Youth Engagement Project: Youth-Guided Approach to Engaging High-Risk Youth

Principal Investigator: Yoshitaka Iwasaki

Funders: Alberta Centre for Child, Family, and Community Research (ACCFCR); Homeward Trust Edmonton; United Way of Alberta Capital Region; Killam Research Fund, Interdisciplinary Health Research Academy, and Faculty of Extension, University of Alberta.
Duration: 2012-2014

Engaging high-risk, marginalized youth presents a significant challenge in our society, considering the prevalence of disconnect and distrust these youth often experience with their system in which they live. Yet, meaningful youth engagement is a key concept not only for positive youth development, but also for a systems change to more effectively support high-risk youth and families.

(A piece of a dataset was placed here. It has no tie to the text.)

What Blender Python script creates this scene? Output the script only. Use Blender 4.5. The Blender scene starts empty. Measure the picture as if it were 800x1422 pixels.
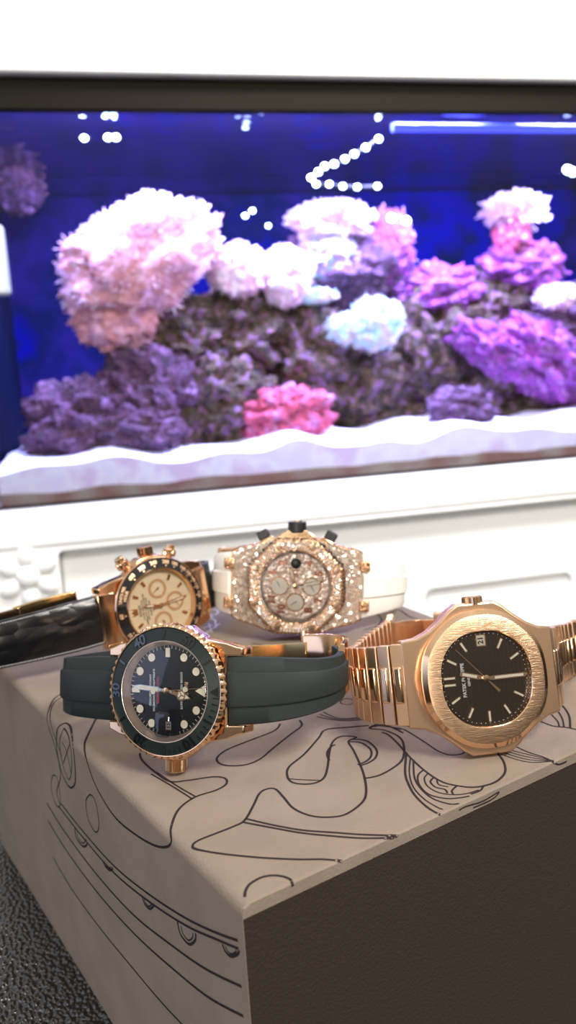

A series of community dialogue sessions with key stakeholders in and around Edmonton, Alberta identified a pressing community issue is to more effectively support high-risk youth living in marginalized conditions such as poverty, homelessness, discrimination, social exclusion, and mental health challenges. Since 2012, Dr. Yoshi Iwasaki led a homegrown "youth engagement" research initiative.

The target goals/outcomes for this participatory action research (PAR) project are social change and transformation of the system to more effectively support optimal development of high-risk, marginalized youth through actively engaging youth in working collaboratively with community and university partners. The focus of the research is on giving voices to youth and our partners and mobilizing them for a systems change. The improvement of support systems (policy & practice) and environments (neighborhoods, schools, & communities) is a key objective.

Our research team consists of representatives from government and non-profit agencies, school systems, health systems, and academic departments. This community-driven project is one of the first of its kind to engage multiple partners (including youth, practitioners, policymakers, and researchers) across systems, sectors, and disciplines in dialogue on how to build collective capacity to better engage and support high-risk, marginalized youth at personal, family, and community levels.

Essential to our research is the role of 15 youth leaders aged 16 to 25 with diverse backgrounds and lived experiences (e.g., homelessness, addiction, school drop-out, mental health challenges), including Aboriginal and immigrant youth. These talented youth leaders have been identified and recommended by our agency partners including:

  • Alberta Health Services
  • Boys & Girls Clubs/Big Brothers Big Sisters of Edmonton & Area
  • Centre for Race and Culture
  • Edmonton Catholic Schools
  • Edmonton Mennonite Centre for Newcomers
  • Edmonton Multicultural Coalition
  • Edmonton Public Schools
  • High Risk Youth Services, Edmonton & Area Child & Family Services, Region 6
  • iHuman Youth Society
  • Multicultural Health Brokers Co-op and
  • YOUCAN Youth Services Edmonton

Our youth leaders continue to gather regularly at 3-hour semi-monthly meetings. One major outcome from these dialogue sessions is a youth-developed framework of youth engagement. This framework provides a guideline and plan of action for youth-driven, meaningful engagement to produce positive outcomes both for youth themselves and their surroundings/communities/systems. The youth leaders have brainstormed, discussed, and interpreted their ideas, lived experiences, and insights to identify a number of organized themes of Basis (philosophy/principles), What (outcomes/goals), and How (Actions/Processes) that constitute the youth engagement framework. These themes focus on relationship building, co-learning, mutual understanding and respect, and the use of strength-based, growth-oriented approaches at various system and community levels.

A youth-oriented framework of youth engagement has significant implications for practice, policy, and social change. We will share and mobilize knowledge and build capacity locally/provincially, nationally, and globally to better engage youth at personal, family, and community levels and to more effectively support and promote the development and well-being of high-risk, marginalized youth.